Modal Realism
Modal realism is the metaphysical thesis, most closely associated with philosopher David Lewis, that possible worlds are concrete, spatiotemporally unified realities — not abstract objects, fictional constructions, or ersatz representations. Every way a world could possibly be is, according to modal realism, a way some world actually is. These worlds are causally and spatiotemporally isolated from one another, which explains why we cannot observe them directly.
The thesis is radical because it multiplies ontology extravagantly: if there are infinitely many possible ways things could be, there are infinitely many actual worlds. Critics charge that this violates Occam's razor — the principle that entities should not be multiplied without necessity. Defenders reply that theoretical utility, not ontological parsimony, is the proper criterion: modal realism provides the cleanest semantics for modal logic and the most straightforward analysis of counterfactual conditionals.
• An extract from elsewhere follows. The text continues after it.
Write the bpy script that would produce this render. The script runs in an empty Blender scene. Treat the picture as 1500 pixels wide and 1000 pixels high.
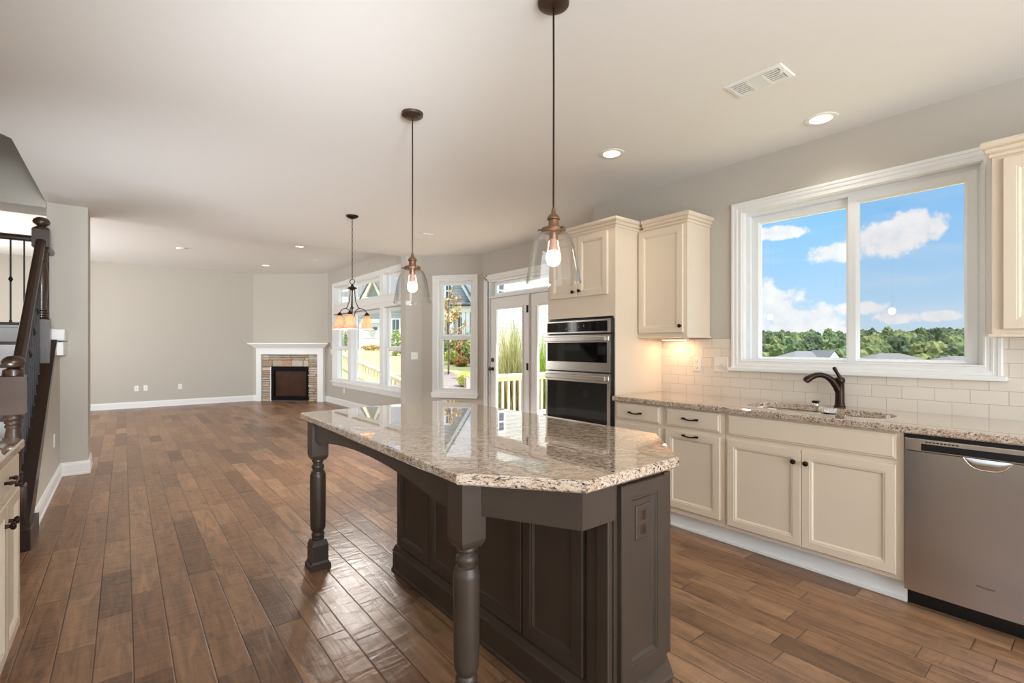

The systems-theoretic analogue is instructive. In formal verification and state space analysis, engineers routinely reason about all possible configurations of a system, even though only one configuration is actual at any moment. Modal realism treats this reasoning practice not as a useful fiction but as ontological truth: the unactualized possibilities are as real as the actualized one, differing only in their causal connection to the observer. Whether this is philosophical insight or philosophical excess remains one of the most productive debates in contemporary metaphysics.